__What is expected__.
Go through the data below and gather each line containing "scene".
-------- Supplied data
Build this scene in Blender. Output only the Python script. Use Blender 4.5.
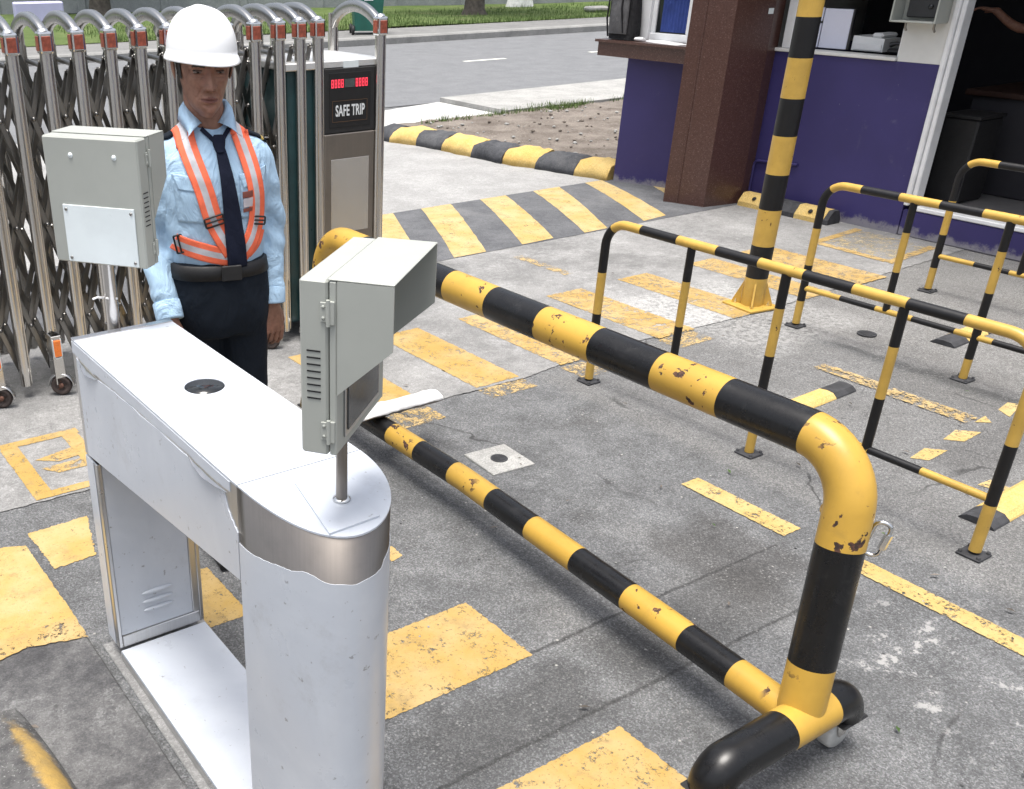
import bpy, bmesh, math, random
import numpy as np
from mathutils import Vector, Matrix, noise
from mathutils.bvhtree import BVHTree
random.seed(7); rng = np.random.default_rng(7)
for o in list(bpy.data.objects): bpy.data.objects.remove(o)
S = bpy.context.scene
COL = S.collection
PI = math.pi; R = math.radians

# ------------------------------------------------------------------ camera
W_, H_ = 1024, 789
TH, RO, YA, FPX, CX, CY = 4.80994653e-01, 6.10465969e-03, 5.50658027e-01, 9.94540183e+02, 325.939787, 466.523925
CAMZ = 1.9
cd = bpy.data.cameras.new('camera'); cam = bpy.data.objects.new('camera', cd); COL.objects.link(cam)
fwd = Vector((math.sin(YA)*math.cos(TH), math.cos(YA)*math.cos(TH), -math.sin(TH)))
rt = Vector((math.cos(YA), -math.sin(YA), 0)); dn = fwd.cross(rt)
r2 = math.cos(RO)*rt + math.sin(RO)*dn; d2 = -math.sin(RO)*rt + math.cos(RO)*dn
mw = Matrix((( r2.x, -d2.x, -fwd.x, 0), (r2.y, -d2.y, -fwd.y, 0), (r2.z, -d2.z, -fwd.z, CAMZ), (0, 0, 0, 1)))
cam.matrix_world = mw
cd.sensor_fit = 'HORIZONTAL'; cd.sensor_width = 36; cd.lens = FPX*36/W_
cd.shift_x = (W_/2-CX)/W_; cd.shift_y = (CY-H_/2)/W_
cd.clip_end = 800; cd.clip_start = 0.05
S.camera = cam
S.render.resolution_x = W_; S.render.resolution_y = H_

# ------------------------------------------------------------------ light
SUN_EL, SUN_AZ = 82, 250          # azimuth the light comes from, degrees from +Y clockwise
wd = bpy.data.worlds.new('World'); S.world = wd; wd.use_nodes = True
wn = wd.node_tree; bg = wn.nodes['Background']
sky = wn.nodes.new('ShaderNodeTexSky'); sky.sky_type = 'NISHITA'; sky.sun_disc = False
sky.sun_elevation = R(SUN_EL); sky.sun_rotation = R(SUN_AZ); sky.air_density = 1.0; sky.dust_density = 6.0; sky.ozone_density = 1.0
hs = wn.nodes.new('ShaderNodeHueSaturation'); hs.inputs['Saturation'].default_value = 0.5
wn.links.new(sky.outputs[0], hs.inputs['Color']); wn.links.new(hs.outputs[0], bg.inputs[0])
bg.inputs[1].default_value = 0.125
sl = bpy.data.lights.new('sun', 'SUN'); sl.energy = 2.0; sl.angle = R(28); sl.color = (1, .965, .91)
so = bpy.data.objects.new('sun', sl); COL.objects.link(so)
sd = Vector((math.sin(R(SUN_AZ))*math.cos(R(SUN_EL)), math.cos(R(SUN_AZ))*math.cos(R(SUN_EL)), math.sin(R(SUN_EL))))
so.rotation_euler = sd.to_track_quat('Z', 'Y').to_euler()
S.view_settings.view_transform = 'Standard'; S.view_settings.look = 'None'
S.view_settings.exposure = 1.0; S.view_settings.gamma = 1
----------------
__Exercise answer__.
Build this scene in Blender. Output only the Python script. Use Blender 4.5.
S = bpy.context.scene